[Instructions for the task] In your copy, leave out the pictures; write out all the data exactly.
****
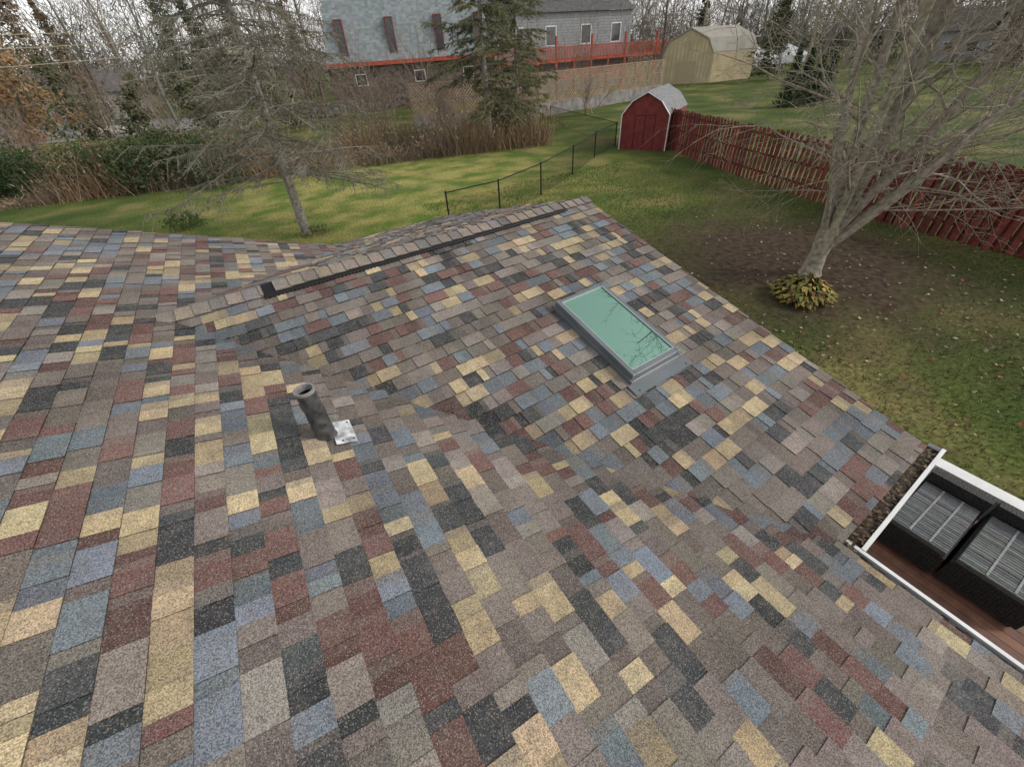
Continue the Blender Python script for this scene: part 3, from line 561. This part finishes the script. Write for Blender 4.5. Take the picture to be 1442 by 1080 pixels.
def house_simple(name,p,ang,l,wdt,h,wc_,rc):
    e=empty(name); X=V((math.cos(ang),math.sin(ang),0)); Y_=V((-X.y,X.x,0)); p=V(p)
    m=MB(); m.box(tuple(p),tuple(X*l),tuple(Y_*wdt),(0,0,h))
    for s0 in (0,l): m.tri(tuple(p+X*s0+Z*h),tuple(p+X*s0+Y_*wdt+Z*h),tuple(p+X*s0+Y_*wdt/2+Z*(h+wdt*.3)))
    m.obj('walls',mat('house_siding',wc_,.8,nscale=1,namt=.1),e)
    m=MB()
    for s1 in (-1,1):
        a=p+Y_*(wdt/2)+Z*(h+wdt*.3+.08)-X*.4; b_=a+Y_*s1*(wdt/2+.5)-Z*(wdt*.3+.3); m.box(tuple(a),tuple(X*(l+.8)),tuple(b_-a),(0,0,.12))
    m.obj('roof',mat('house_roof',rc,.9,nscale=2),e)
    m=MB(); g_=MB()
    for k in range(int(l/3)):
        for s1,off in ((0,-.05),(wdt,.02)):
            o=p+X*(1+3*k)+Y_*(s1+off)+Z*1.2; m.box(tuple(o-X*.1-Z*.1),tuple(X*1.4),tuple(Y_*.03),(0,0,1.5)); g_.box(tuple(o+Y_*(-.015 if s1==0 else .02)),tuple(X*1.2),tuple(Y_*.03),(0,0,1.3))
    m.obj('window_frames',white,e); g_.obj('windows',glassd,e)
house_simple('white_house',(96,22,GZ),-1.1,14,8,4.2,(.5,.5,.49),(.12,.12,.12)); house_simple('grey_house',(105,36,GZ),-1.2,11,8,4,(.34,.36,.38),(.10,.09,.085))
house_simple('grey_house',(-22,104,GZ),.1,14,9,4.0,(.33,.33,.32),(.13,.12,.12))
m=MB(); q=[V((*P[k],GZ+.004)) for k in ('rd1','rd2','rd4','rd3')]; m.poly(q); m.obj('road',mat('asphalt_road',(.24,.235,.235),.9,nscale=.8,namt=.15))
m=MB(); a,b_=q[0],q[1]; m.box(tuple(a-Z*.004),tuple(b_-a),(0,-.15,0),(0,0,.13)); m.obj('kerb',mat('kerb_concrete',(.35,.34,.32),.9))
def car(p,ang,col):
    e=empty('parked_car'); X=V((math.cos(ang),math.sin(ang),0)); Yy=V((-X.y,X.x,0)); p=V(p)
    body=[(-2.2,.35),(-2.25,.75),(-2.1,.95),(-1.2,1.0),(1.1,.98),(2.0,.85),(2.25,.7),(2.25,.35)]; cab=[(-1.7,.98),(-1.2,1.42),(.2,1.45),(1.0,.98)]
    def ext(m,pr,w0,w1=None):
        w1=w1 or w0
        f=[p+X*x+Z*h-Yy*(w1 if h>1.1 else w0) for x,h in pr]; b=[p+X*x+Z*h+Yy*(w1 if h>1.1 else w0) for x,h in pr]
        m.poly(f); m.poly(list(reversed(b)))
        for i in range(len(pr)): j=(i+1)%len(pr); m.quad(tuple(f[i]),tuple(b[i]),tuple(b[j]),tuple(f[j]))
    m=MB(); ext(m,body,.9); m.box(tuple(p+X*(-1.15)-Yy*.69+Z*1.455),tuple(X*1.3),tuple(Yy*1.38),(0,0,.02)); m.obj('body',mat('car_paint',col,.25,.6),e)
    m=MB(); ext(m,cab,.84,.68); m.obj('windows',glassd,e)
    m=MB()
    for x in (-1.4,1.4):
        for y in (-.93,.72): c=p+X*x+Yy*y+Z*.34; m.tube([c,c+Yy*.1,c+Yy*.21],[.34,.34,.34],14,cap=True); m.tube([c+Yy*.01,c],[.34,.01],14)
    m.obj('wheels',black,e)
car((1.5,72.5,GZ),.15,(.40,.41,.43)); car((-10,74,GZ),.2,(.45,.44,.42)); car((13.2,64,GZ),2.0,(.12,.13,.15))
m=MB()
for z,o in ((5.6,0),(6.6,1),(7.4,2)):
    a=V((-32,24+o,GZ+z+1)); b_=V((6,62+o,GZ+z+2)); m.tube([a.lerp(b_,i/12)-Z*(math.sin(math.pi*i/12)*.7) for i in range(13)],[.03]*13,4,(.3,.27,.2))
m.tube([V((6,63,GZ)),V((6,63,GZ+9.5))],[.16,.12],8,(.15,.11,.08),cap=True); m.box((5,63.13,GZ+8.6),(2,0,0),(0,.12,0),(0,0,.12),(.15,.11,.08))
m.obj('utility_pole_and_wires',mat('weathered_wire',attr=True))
****
[Solution to this task]
Continue the Blender Python script for this scene: part 3, from line 561. This part finishes the script. Write for Blender 4.5. Take the picture to be 1442 by 1080 pixels.
def house_simple(name,p,ang,l,wdt,h,wc_,rc):
    e=empty(name); X=V((math.cos(ang),math.sin(ang),0)); Y_=V((-X.y,X.x,0)); p=V(p)
    m=MB(); m.box(tuple(p),tuple(X*l),tuple(Y_*wdt),(0,0,h))
    for s0 in (0,l): m.tri(tuple(p+X*s0+Z*h),tuple(p+X*s0+Y_*wdt+Z*h),tuple(p+X*s0+Y_*wdt/2+Z*(h+wdt*.3)))
    m.obj('walls',mat('house_siding',wc_,.8,nscale=1,namt=.1),e)
    m=MB()
    for s1 in (-1,1):
        a=p+Y_*(wdt/2)+Z*(h+wdt*.3+.08)-X*.4; b_=a+Y_*s1*(wdt/2+.5)-Z*(wdt*.3+.3); m.box(tuple(a),tuple(X*(l+.8)),tuple(b_-a),(0,0,.12))
    m.obj('roof',mat('house_roof',rc,.9,nscale=2),e)
    m=MB(); g_=MB()
    for k in range(int(l/3)):
        for s1,off in ((0,-.05),(wdt,.02)):
            o=p+X*(1+3*k)+Y_*(s1+off)+Z*1.2; m.box(tuple(o-X*.1-Z*.1),tuple(X*1.4),tuple(Y_*.03),(0,0,1.5)); g_.box(tuple(o+Y_*(-.015 if s1==0 else .02)),tuple(X*1.2),tuple(Y_*.03),(0,0,1.3))
    m.obj('window_frames',white,e); g_.obj('windows',glassd,e)
house_simple('white_house',(96,22,GZ),-1.1,14,8,4.2,(.5,.5,.49),(.12,.12,.12)); house_simple('grey_house',(105,36,GZ),-1.2,11,8,4,(.34,.36,.38),(.10,.09,.085))
house_simple('grey_house',(-22,104,GZ),.1,14,9,4.0,(.33,.33,.32),(.13,.12,.12))
m=MB(); q=[V((*P[k],GZ+.004)) for k in ('rd1','rd2','rd4','rd3')]; m.poly(q); m.obj('road',mat('asphalt_road',(.24,.235,.235),.9,nscale=.8,namt=.15))
m=MB(); a,b_=q[0],q[1]; m.box(tuple(a-Z*.004),tuple(b_-a),(0,-.15,0),(0,0,.13)); m.obj('kerb',mat('kerb_concrete',(.35,.34,.32),.9))
def car(p,ang,col):
    e=empty('parked_car'); X=V((math.cos(ang),math.sin(ang),0)); Yy=V((-X.y,X.x,0)); p=V(p)
    body=[(-2.2,.35),(-2.25,.75),(-2.1,.95),(-1.2,1.0),(1.1,.98),(2.0,.85),(2.25,.7),(2.25,.35)]; cab=[(-1.7,.98),(-1.2,1.42),(.2,1.45),(1.0,.98)]
    def ext(m,pr,w0,w1=None):
        w1=w1 or w0
        f=[p+X*x+Z*h-Yy*(w1 if h>1.1 else w0) for x,h in pr]; b=[p+X*x+Z*h+Yy*(w1 if h>1.1 else w0) for x,h in pr]
        m.poly(f); m.poly(list(reversed(b)))
        for i in range(len(pr)): j=(i+1)%len(pr); m.quad(tuple(f[i]),tuple(b[i]),tuple(b[j]),tuple(f[j]))
    m=MB(); ext(m,body,.9); m.box(tuple(p+X*(-1.15)-Yy*.69+Z*1.455),tuple(X*1.3),tuple(Yy*1.38),(0,0,.02)); m.obj('body',mat('car_paint',col,.25,.6),e)
    m=MB(); ext(m,cab,.84,.68); m.obj('windows',glassd,e)
    m=MB()
    for x in (-1.4,1.4):
        for y in (-.93,.72): c=p+X*x+Yy*y+Z*.34; m.tube([c,c+Yy*.1,c+Yy*.21],[.34,.34,.34],14,cap=True); m.tube([c+Yy*.01,c],[.34,.01],14)
    m.obj('wheels',black,e)
car((1.5,72.5,GZ),.15,(.40,.41,.43)); car((-10,74,GZ),.2,(.45,.44,.42)); car((13.2,64,GZ),2.0,(.12,.13,.15))
m=MB()
for z,o in ((5.6,0),(6.6,1),(7.4,2)):
    a=V((-32,24+o,GZ+z+1)); b_=V((6,62+o,GZ+z+2)); m.tube([a.lerp(b_,i/12)-Z*(math.sin(math.pi*i/12)*.7) for i in range(13)],[.03]*13,4,(.3,.27,.2))
m.tube([V((6,63,GZ)),V((6,63,GZ+9.5))],[.16,.12],8,(.15,.11,.08),cap=True); m.box((5,63.13,GZ+8.6),(2,0,0),(0,.12,0),(0,0,.12),(.15,.11,.08))
m.obj('utility_pole_and_wires',mat('weathered_wire',attr=True))